La BNU n’échappe pas à la règle, en même temps qu’elle trace comme le miroir de relations franco-allemandes dont on sait la complexité et le caractère longtemps tragique. La richissime bibliothèque de Strasbourg a été détruite une première fois pendant le siège de 1870, puis ses fonds reconstitués à partir d’envois faits par les autres grandes bibliothèques allemandes. C’est donc à Strasbourg que l’on trouvera paradoxalement l’essentiel des fonds de Königsberg (40 000 titres), dont la bibliothèque a été détruite pendant la Seconde Guerre mondiale –Guerre mondiale au cours de laquelle une partie, heureusement moindre, des fonds strasbourgeois a à nouveau disparu.

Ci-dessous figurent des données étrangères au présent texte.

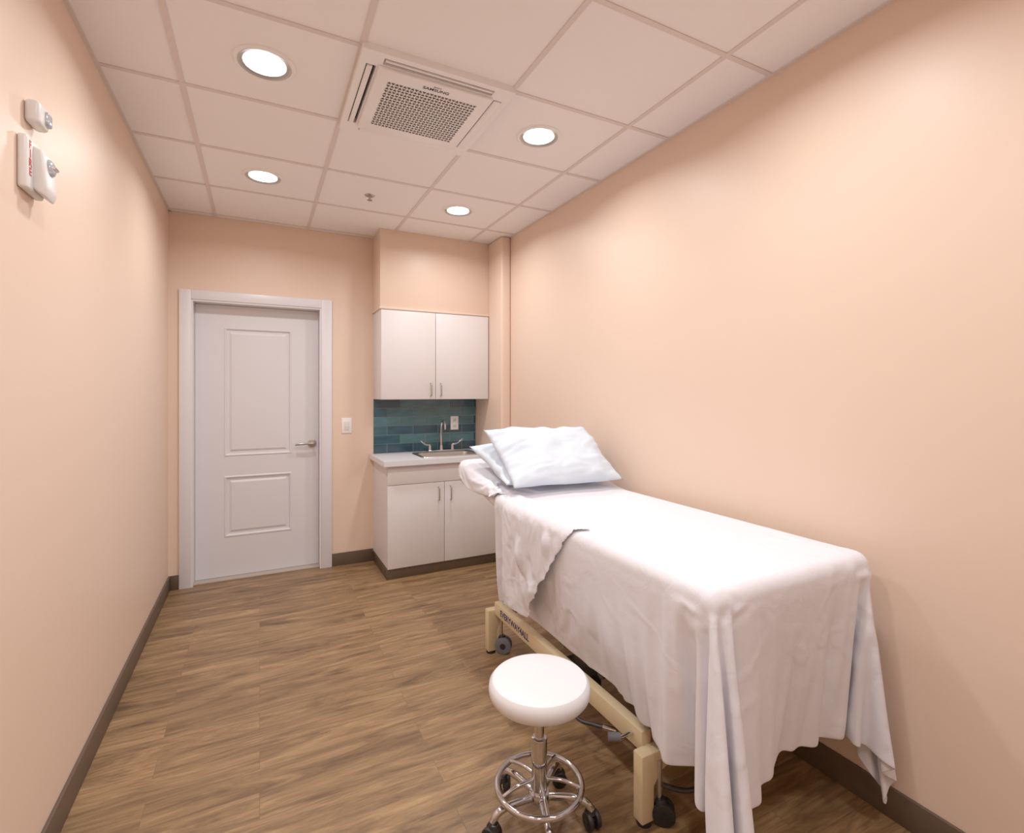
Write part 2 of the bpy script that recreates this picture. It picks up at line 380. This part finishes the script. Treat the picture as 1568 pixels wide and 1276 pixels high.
# ------------------------------------------------------------------ downlights
PW=7.5
def downlight(x,y,pw=PW):
    e=empty('recessed_downlight',(x,y,ZC))
    lathe('trim_ring',[(0.080,0.012),(0.084,0.0),(0.090,-0.006),(0.104,-0.008),(0.110,-0.004),(0.111,0.0)],(x,y,ZC),M_plas,e)
    lathe('baffle',[(0.0745,-0.0005),(0.083,-0.003),(0.094,-0.0075)],(x,y,ZC),M_baffle,e)
    lathe('diffuser',[(0,-0.0015),(0.076,-0.0015)],(x,y,ZC),M_lamp,e)
    l=bpy.data.lights.new('lamp','AREA'); l.shape='DISK'; l.size=0.15; l.energy=pw; l.color=(1.0,0.978,0.962)
    l.spread=math.radians(160)
    lo=bpy.data.objects.new('lamp',l); lo.location=(x,y,ZC-0.012); COL.objects.link(lo); setp(lo,e)
for y in (3.27,2.145,1.025,-0.1):
    for x in (0.018,1.232): downlight(x,y)

# ------------------------------------------------------------------ ceiling cassette air conditioner
a=empty('ceiling_air_conditioner',(0.64,2.15,ZC))
ax,ay=0.64,2.15
z0=ZC-0.026
def frame_plate():
    bm=bmesh.new()
    H=0.308
    xs=[-H,-0.282,-0.245,-0.225,0.225,0.245,0.282,H]
    def slot(i,j):
        return (i==3 and j in (1,5)) or (i in (1,5) and j==3)
    g={}
    for i,x in enumerate(xs):
        for j,y in enumerate(xs):
            g[i,j]=bm.verts.new((ax+x,ay+y,z0))
    for i in range(7):
        for j in range(7):
            if not slot(i,j): bm.faces.new([g[i,j],g[i+1,j],g[i+1,j+1],g[i,j+1]])
    for e in [e for e in bm.edges if len(e.link_faces)==1]:
        v1,v2=e.verts
        a1=bm.verts.new((v1.co.x,v1.co.y,ZC)); a2=bm.verts.new((v2.co.x,v2.co.y,ZC))
        bm.faces.new([v1,v2,a2,a1])
    bmesh.ops.remove_doubles(bm,verts=bm.verts[:],dist=1e-6)
    return finish(bm,'fascia',M_plas,a,ang=20)
frame_plate()
box('slot_cavity',ax-0.29,ax+0.29,ay-0.29,ay+0.29,ZC-0.003,ZC-0.0005,M_dark,a)
for dx,dy,w,h in [(0.0,-0.272,0.22,0.004),(0,0.2635,0.222,0.016),(-0.268,0,0.010,0.22),(0.2635,0,0.016,0.222)]:
    box('louver_vane',ax+dx-w,ax+dx+w,ay+dy-h,ay+dy+h,z0-0.005,z0+0.004,M_plas,a,bev=0.002)
box('grille_panel',ax-0.238,ax+0.238,ay-0.24,ay+0.24,z0-0.014,z0+0.002,M_plas,a,bev=0.006,seg=3)
def holes():
    bm=bmesh.new(); zz=z0-0.0146
    rows=18; cols=24; W=0.19; Y0h,Y1h=-0.175,0.175
    for r in range(rows):
        for c_ in range(cols):
            y=ay+Y0h+(r+0.5)*((Y1h-Y0h)/rows); x=ax-W+(c_+0.5)*(2*W/cols)
            s=0.0088; up=1 if (c_+r)%2 else -1
            k=[(x-s,y-up*s*0.72),(x+s,y-up*s*0.72),(x+s*0.2,y+up*s*0.8),(x-s*0.2,y+up*s*0.8)]
            bm.faces.new([bm.verts.new((p[0],p[1],zz)) for p in k])
    return finish(bm,'grille_holes',M_hole,a)
holes()
text('logo',"SAMSUNG",(ax,ay-0.200,z0-0.0145),(math.pi,0,0),0.024,M_dark,a,bold=0.0003)
text('logo_small',"DVM S",(ax,ay-0.219,z0-0.0145),(math.pi,0,0),0.011,M_dark,a)

sp=empty('fire_sprinkler',(0.63,3.27,ZC))
lathe('escutcheon',[(0,-0.006),(0.015,-0.008),(0.028,-0.005),(0.032,0)],(0.63,3.27,ZC),M_steel,sp)
cyl('sprinkler_body',(0.63,3.27,ZC-0.006),(0.63,3.27,ZC-0.028),0.007,M_steel,sp)
cyl('deflector',(0.63,3.27,ZC-0.03),(0.63,3.27,ZC-0.033),0.016,M_steel,sp,seg=12)

# ------------------------------------------------------------------ fire alarm
fa=empty('fire_alarm_strobe',(XL,1.81,1.98))
box('back_plate',XL,XL+0.022,1.742,1.862,1.912,2.055,M_plas2,fa,bev=0.008,seg=3)
prism('strobe_housing',[(XL+0.018,1.925),(XL+0.044,1.905),(XL+0.052,1.93),(XL+0.042,2.03),(XL+0.018,2.042)],1.780,1.858,M_plas2,fa,bev=0.007,axis='Y')
lathe('strobe_lens',[(0,0.014),(0.012,0.013),(0.021,0.008),(0.025,0.0)],(XL+0.043,1.822,1.997),M_lens,fa,seg=20,M=Matrix.Rotation(math.radians(83),4,'Y'))
cyl('strobe_tube',(XL+0.056,1.808,1.997),(XL+0.056,1.836,1.997),0.005,M_chrome,fa,seg=12)
text('fire_lettering',"F\nI\nR\nE",(XL+0.0225,1.761,1.995),(math.pi/2,0,math.pi/2),0.03,M_red,fa,spacing=0.8,bold=0.0003)
el=empty('wall_notification_beacon',(XL,1.82,2.14))
box('housing',XL,XL+0.034,1.785,1.862,2.105,2.168,M_plas2,el,bev=0.012,seg=4)
box('lens',XL+0.028,XL+0.042,1.822,1.856,2.118,2.155,M_lens,el,bev=0.006,seg=3)

# ------------------------------------------------------------------ treatment bed
bed=empty('treatment_bed',(1.39,1.6,0))
MX0,MX1=1.045,1.745
MT=0.85
matt=prism('mattress',[(0.915,0.75),(2.12,0.75),(2.12,MT),(0.915,MT)],MX0,MX1,M_sheet,bed,bev=0.028,seg=4)
tb=math.radians(12); bl=0.62
by0,bz0=2.125,MT
uy,uz=math.cos(tb),math.sin(tb)
P0=(by0,bz0); P1=(by0+uy*bl,bz0+uz*bl); P2=(P1[0]+uz*0.09,P1[1]-uy*0.09); P3=(by0,bz0-0.09)
back=prism('backrest_cushion',[P3,P2,P1,P0],MX0,MX1,M_sheet,bed,bev=0.028,seg=4)
boxes('deck_frame',[(MX0+0.03,MX0+0.06,0.96,2.12,0.705,0.752),(MX1-0.06,MX1-0.03,0.96,2.12,0.705,0.752),(MX0+0.06,MX1-0.06,0.96,0.99,0.705,0.752),(MX0+0.06,MX1-0.06,2.09,2.12,0.705,0.752),(MX0+0.06,MX1-0.06,1.5,1.54,0.705,0.752)],M_cream,bed,bev=0.004)
def bar(name,p,q,w,m,par=bed):
    p=Vector(p);q=Vector(q);d_=q-p
    bm=bmesh.new(); addbox(bm,-w/2,w/2,-w/2,w/2,-d_.length/2,d_.length/2)
    bmesh.ops.bevel(bm,geom=bm.edges[:],offset=w*0.12,segments=2,affect='EDGES')
    bm.transform(Matrix.Translation((p+q)/2)@d_.to_track_quat('Z','X').to_matrix().to_4x4())
    return finish(bm,name,m,par)
for x in (1.22,1.58):
    bar('lift_arm',(x,1.40,0.25),(x,1.65,0.705),0.04,M_lift)
    bar('lift_arm',(x,1.85,0.25),(x,2.04,0.705),0.04,M_lift)
bar('actuator_motor',(1.4,1.45,0.28),(1.4,1.75,0.5),0.08,M_black)
cyl('actuator_rod',(1.4,1.75,0.5),(1.4,1.95,0.65),0.014,M_chrome,bed)
cyl('torsion_tube',(1.16,1.55,0.30),(1.64,1.55,0.30),0.02,M_lift,bed)
y0b,y1b=1.235,2.415
bx0,bx1=1.09,1.70
for x in (bx0+0.035,bx1-0.035):
    box('base_rail',x-0.02,x+0.02,y0b+0.02,y1b-0.02,0.205,0.272,M_cream,bed,bev=0.005)
for y in (y0b,y1b):
    pts=[(bx0-0.02,0.228),(bx0-0.02,0.012),(bx0+0.03,0.012),(bx0+0.03,0.12),(bx0+0.06,0.16),(bx0+0.13,0.185),(bx1-0.13,0.185),(bx1-0.06,0.16),(bx1-0.03,0.12),(bx1-0.03,0.012),(bx1+0.02,0.012),(bx1+0.02,0.228)]
    prism('end_frame',pts,y-0.022,y+0.022,M_cream,bed,bev=0.005,seg=2,axis='Y')
    for x in (bx0+0.005,bx1-0.005):
        cyl('foot_pad',(x,y,0),(x,y,0.014),0.024,M_black,bed)
def caster(x,y,r,par,rot=0.0,mw=M_grey,zt_=None):
    R=Matrix.Translation((x,y,0))@Matrix.Rotation(rot,4,'Z')
    def T(p): return tuple(R@Vector(p))
    for s_ in (-1,1):
        cyl('wheel',T((s_*0.006,0,r)),T((s_*0.022,0,r)),r,mw,par,seg=24,bev=0.004)
    cyl('hub',T((-0.025,0,r)),T((0.025,0,r)),r*0.35,M_black,par,seg=16)
    top=zt_ or 2*r+0.03
    cyl('stem',T((0,0.012,r)),T((0,0.012,top)),0.008,M_chrome,par,seg=12)
    cyl('fork_cap',T((0,0.008,2*r-0.006)),T((0,0.008,2*r+0.008)),0.02,M_black,par,seg=16,r2=0.014)
for (x,y) in [(1.150,2.375),(1.150,1.205),(1.62,2.375),(1.62,1.30)]:
    caster(x,y,0.043 if y>2 else 0.036,bed,rot=0.9,zt_=0.2,mw=M_grey if y>2 else M_black)
tube('pedal_lever',[(1.12,1.63,0.215),(1.07,1.60,0.18),(1.065,1.565,0.152),(1.10,1.51,0.148),(1.14,1.465,0.148)],0.007,M_lift,bed)
cyl('pedal_pad',(1.125,1.485,0.148),(1.155,1.445,0.148),0.011,M_chrome,bed)
tube('caster_pedal',[(1.150,1.205,0.12),(1.20,1.17,0.11),(1.28,1.16,0.10)],0.008,M_lift,bed)
box('control_box',1.145,1.22,1.62,1.80,0.16,0.25,M_black,bed,bev=0.006)
cyl('brake_knob',(1.055,1.30,0.245),(1.02,1.32,0.245),0.013,M_grey,bed)
cyl('brake_rod',(1.11,1.30,0.245),(1.05,1.30,0.245),0.006,M_chrome,bed)
text('rail_lettering',"EVERYWAY4ALL",(bx0+0.0145,2.17,0.239),(math.pi/2,0,-math.pi/2),0.042,M_blue,bed,bold=0.001)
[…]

L'épisode pousse au passage à interroger le concept de patrimoine: la BNU est aujourd’hui une composante très importante du patrimoine alsacien et strasbourgeois, mais ses collections patrimoniales ont en réalité fait l’objet d’une sorte de substitution massive.

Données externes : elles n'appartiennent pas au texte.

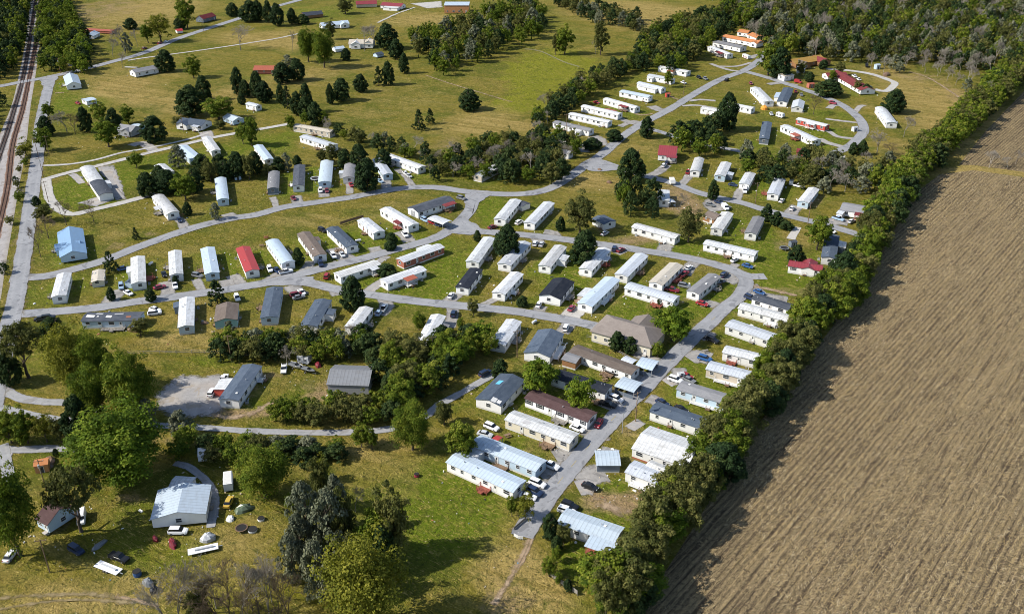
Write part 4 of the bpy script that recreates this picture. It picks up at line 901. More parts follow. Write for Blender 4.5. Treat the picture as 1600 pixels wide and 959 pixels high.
home('far white trailer with maroon side canopy', 1110,72,1141,84, 5.2, 'g', 'white', 'white', extras=(D(.2, 8, 3, 'grey', 'maroon'),))
home('dark grey roofed house before the orange roofs', 1119,63,1162,72, 7.5, 'g', 'gray', 'white', 'house', 'house', e=3.6, r=1.0, skirt=False)
home('long orange roofed house at the forest edge', 1133,54,1188,64, 7.5, 'h', 'orange', 'white', 'house', 'house', e=3.6, r=1.3, skirt=False, extras=(('wing', .42, 1, 9, 6, 'orange', 1.2),))
home('small orange roofed house farthest up the loop', 1156,46,1172,48, 9, 'h', 'orange', 'white', 'house', 'house', e=3.4, r=1.4, skirt=False)
home('orange roofed house with white gable beside the forest', 1176,51,1190,56, 9, 'h', 'orange', 'white', 'house', 'house', e=3.4, r=1.5, skirt=False)
home('orange building at the forest edge with dark doorway', 1200,57,1214,58, 9, 'f', 'orange', 'orange', 'building', 'building', e=4, r=.15, skirt=False)
home('white trailer slanting by the loop entrance', 1180,136,1202,158, 6.2, 'g', 'white', 'white')
home('white trailer beside the tall pine inside the loop', 1137,160,1177,168, 5.4, 'g', 'white', 'white')
home('short white trailer under the tall pine', 1098,167,1124,172, 5.2, 'g', 'white', 'white')
home('slate roofed trailer with pale side lean to inside the loop', 1232,137,1222,158, 6.2, 'g', 'slate', 'white', extras=(RM(0, 12, 3, 'ltblue', 'white', -1),))
home('small gabled grey shed beside the bare loop tree', 1249,155,1246,166, 6.5, 'h', 'silver', 'ltgray', 'shed', 'shed', e=2.4, r=1.3)
home('white roofed trailer with orange red walls', 1248,184,1293,195, 5.2, 'g', 'white', 'red', extras=(D(.05, 5, 2.4, 'white', 'white'),))
home('long white trailer with orange porch below the red one', 1226,195,1277,218, 5.6, 'g', 'white', 'white', extras=(D(.05, 5, 3, 'red', 'rust'),))
home('white arched trailer alone on the dry field edge', 1376,167,1394,191, 6.2, 'a', 'white', 'white')
home('long maroon roofed house by the pale turning loop', 1308,110,1357,137, 9.5, 'h', 'maroon', 'white', 'house', 'house', e=3.0, r=1.7, skirt=False, extras=(('wing', -.38, 3.5, 14, 9, 'maroon', 1.6),))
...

Le statut et la désignation sont pareillement révélateurs: la bibliothèque de Strasbourg portait jusqu’en 1918 le titre de Bibliothèque impériale, universitaire et régionale (Kaiserliche Universitäts-und Landes Bibliothek), elle symbolisait comme le triomphe de l’Allemagne nouvelle et le terme même de Land était dans cette perspective chargé de sens (l’Alsace et la Lorraine du nord comme Reichsland) dont sa traduction française courante («régional») ne saurait donner la mesure. Quant à la désignation et au statut actuels de la BNU, ils sont, comme produits d’une histoire spécifique, un cas aujourd’hui unique dans le paysage des bibliothèques françaises.

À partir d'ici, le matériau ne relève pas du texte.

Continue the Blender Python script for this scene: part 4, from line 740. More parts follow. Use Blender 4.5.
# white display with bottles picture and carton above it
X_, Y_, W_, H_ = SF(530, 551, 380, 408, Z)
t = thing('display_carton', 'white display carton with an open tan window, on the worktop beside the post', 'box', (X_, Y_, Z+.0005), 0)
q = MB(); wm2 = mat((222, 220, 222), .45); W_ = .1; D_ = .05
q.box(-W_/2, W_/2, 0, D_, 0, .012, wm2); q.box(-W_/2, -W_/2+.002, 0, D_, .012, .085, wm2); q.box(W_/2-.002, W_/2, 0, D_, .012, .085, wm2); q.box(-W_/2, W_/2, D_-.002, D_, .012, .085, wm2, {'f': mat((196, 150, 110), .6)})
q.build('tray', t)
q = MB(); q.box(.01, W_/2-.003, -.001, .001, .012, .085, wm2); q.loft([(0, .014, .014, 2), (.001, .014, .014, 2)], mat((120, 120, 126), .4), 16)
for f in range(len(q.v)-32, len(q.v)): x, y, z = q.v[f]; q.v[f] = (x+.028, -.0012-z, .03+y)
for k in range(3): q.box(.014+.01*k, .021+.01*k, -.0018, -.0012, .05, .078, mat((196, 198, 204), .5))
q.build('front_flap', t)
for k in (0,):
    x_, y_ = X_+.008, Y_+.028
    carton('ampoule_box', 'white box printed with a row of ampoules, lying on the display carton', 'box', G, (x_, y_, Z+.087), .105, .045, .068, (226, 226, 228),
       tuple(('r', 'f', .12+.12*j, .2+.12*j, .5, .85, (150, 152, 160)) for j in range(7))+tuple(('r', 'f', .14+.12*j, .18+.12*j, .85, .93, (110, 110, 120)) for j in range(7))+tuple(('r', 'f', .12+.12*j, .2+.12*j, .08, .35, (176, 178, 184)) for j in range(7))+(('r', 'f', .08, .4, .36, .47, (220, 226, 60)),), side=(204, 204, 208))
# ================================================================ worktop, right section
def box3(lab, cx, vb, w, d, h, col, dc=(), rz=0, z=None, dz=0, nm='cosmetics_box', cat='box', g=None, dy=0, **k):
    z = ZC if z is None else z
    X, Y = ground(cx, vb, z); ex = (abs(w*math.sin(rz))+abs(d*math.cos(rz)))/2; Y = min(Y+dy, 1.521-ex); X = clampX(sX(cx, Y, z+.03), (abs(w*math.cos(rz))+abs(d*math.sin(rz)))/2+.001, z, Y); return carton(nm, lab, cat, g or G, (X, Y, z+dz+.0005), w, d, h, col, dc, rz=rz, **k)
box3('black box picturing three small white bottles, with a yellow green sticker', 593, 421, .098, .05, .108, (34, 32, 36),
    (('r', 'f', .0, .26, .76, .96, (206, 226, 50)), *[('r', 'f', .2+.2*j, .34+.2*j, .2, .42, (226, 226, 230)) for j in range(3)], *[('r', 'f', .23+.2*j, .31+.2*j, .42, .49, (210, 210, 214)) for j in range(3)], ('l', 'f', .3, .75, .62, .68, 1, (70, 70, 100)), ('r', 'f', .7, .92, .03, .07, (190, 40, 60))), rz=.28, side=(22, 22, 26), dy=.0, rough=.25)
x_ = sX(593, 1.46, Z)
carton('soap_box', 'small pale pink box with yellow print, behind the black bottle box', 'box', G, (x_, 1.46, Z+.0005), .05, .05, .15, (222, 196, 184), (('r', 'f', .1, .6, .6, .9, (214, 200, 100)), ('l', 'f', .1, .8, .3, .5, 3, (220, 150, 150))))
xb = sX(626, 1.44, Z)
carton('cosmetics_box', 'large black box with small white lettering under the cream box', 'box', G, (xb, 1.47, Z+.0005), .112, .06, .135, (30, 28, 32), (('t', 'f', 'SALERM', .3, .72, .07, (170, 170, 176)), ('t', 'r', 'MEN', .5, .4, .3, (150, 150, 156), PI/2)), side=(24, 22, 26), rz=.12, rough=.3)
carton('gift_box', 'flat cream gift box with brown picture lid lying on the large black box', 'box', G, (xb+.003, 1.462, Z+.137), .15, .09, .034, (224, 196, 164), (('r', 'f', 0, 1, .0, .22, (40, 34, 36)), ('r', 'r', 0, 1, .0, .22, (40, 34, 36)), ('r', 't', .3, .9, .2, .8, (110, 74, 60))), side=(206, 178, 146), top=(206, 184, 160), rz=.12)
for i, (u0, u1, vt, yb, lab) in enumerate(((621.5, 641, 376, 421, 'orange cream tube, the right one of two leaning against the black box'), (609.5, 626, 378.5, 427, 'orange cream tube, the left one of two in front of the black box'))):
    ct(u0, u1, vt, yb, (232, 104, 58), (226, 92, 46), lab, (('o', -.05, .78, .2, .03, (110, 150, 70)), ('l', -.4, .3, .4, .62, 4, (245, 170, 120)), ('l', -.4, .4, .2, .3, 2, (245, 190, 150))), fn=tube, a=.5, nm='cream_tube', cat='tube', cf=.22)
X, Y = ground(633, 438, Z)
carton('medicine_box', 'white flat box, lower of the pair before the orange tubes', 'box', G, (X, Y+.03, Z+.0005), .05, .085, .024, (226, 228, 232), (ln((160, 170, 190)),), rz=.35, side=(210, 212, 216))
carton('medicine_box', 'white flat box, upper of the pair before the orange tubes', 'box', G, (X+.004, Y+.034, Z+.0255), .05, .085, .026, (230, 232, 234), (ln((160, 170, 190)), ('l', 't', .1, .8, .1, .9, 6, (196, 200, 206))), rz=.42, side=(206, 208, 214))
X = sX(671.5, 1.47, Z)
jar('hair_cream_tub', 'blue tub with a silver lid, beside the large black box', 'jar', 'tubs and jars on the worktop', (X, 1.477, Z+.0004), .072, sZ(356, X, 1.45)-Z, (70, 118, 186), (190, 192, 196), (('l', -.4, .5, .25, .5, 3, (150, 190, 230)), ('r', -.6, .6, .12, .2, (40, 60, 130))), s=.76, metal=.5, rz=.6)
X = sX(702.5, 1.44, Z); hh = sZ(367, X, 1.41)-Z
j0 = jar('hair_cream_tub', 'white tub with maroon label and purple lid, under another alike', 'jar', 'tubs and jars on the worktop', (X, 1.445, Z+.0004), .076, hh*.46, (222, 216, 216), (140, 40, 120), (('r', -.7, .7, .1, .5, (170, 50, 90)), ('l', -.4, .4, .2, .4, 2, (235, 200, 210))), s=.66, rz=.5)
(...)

Bref, la bibliothèque se donne à lire en tant que bibliothèque formant un tout dans le temps, et La Revue de la BNU nous propose pour ce faire un certain nombre de clés. Alors même que la BNU fait l’objet d’un programme massif de restauration et de restructuration, nous ne pouvons que nous réjouir de la prise de conscience des phénomènes auxquels le présent billet fait trop brièvement allusion. Nous reviendrons, dans notre prochain billet, sur la problématique du «Dossier» du premier numéro de la Revue, «Bibliothèques et identité visuelle», pour dire tout le bien que nous en pensons.